Après avoir obtenu l’attribution d’un grade de master pour leurs « programmes grandes écoles » (bac +5), les établissements comme l’Ecole normale supérieure (photo) seraient ravis de franchir une deuxième étape, en accédant au « club des licences » pour leurs bachelors, des programmes en trois ou quatre ans. / THOMAS SAMSON / AFP

Comme une traînée de poudre, l’information s’est répandue mardi 26 juin : le gouvernement serait en passe d’autoriser les grandes écoles publiques à délivrer le diplôme national de licence, titre jusqu’à présent réservé aux universités.
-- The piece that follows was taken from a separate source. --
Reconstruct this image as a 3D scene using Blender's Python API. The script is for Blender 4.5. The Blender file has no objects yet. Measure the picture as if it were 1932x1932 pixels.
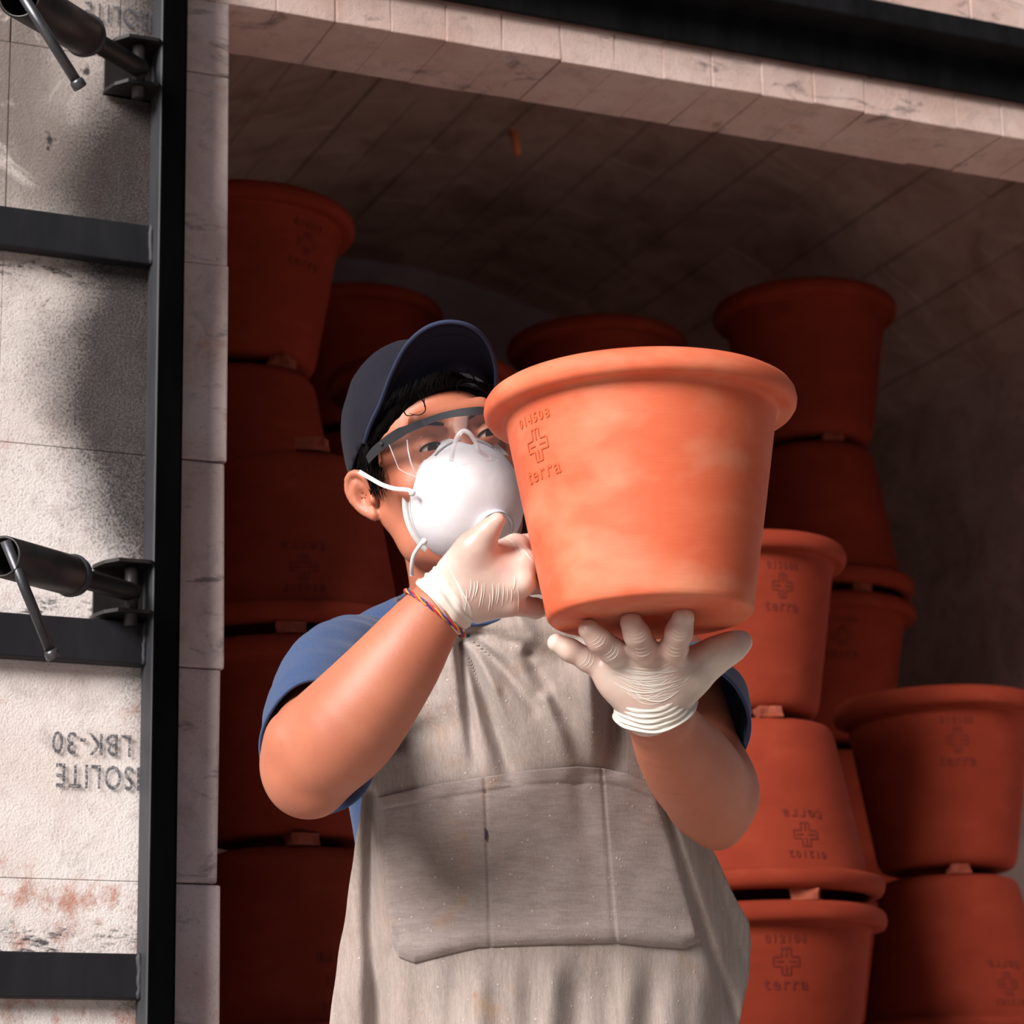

Un projet d’arrêté du gouvernement réformant le premier cycle universitaire, examiné vendredi 22 juin par le comité de suivi licence, master, doctorat (LMD), prévoit en effet à l’article 22, d’ouvrir la possibilité à tout établissement public de l’enseignement supérieur de délivrer le diplôme de licence, « seul ou conjointement avec d’autres établissements publics d’enseignement supérieur ».

Mais mardi soir, le cosecrétaire général de l’UNSA Sup’recherche, Stéphane Leymarie, a coupé court aux spéculations, annonçant que le texte de l’arrêté serait revu avant d’être examiné le 9 juillet par le Cneser, où siègent les représentants de la communauté universitaire :

Erreur ou ballon d’essai ?

« Il s’agit effectivement d’une incompréhension. Il n’est évidemment [pas] envisagé d’élargir le périmètre des établissements pouvant délivrer le diplôme national de licence. Le ministère suivra les recommandations du comité de suivi LMD sur ce point et le texte transmis au Cneser sera amendé en ce sens », confirme une porte-parole du ministère de l’enseignement supérieur au Monde, mercredi matin. Le comité de suivi LMD a d’ores et déjà préconisé de limiter l’ouverture des droits de délivrance du diplôme de licence aux seules communautés d’universités et établissements (Comue).

S’agissait-il bien d’une erreur, ou plutôt d’un ballon d’essai ? « Quand tout l’ESR dit non à l’article 22, Frédérique Vidal recule ! » ironise Pierre Chantelot, secrétaire national du Snesup-FSU, qui « attend de voir » la nouvelle version du projet d’arrêté.

Ce quiproquo intervient dans un contexte de recomposition de l’enseignement supérieur, avec des grandes écoles en attente d’une meilleure visibilité à l’international. A la faveur du processus de Bologne, amorcé en 1998 afin de rapprocher les systèmes européens d’études supérieures, les grandes écoles ont demandé de façon de plus en plus pressante la reconnaissance de leurs diplômes internes par l’Etat.

Club des licences

Après avoir obtenu l’attribution d’un grade de master pour leurs « programmes grandes écoles » (bac +5), elles seraient ravies de franchir une deuxième étape, en accédant au « club des licences » pour leurs bachelors, des programmes en trois ou quatre ans. Un avantage symbolique et financier, car ces parcours, aux droits d’inscription élevés, constituent pour elles une vraie manne.

« Cela fait plus sérieux que de proposer un bachelor qui apparaît encore comme un sous-diplôme en France », analysait mi-mai un spécialiste de l’enseignement supérieur, alors qu’un projet de décret accorde au bachelor de l’Ecole Polytechnique le « grade » de licence. En mai également, Sciences Po s’est d’ores et déjà vu attribuer le grade de licence pour son 1er cycle, lequel est accessible sur concours, contrairement au bachelor de l’X.

Délivrer le « grade » et non le « diplôme » de licence pourrait cependant demeurer une « meilleure affaire » pour les grandes écoles, la première configuration n’entraînant aucune contrainte réglementaire, alors que la reconnaissance d’un diplôme de licence entraînerait notamment qu’elles se plient à l’encadrement des droits d’inscription ou au respect du principe de non-sélection. Une révolution.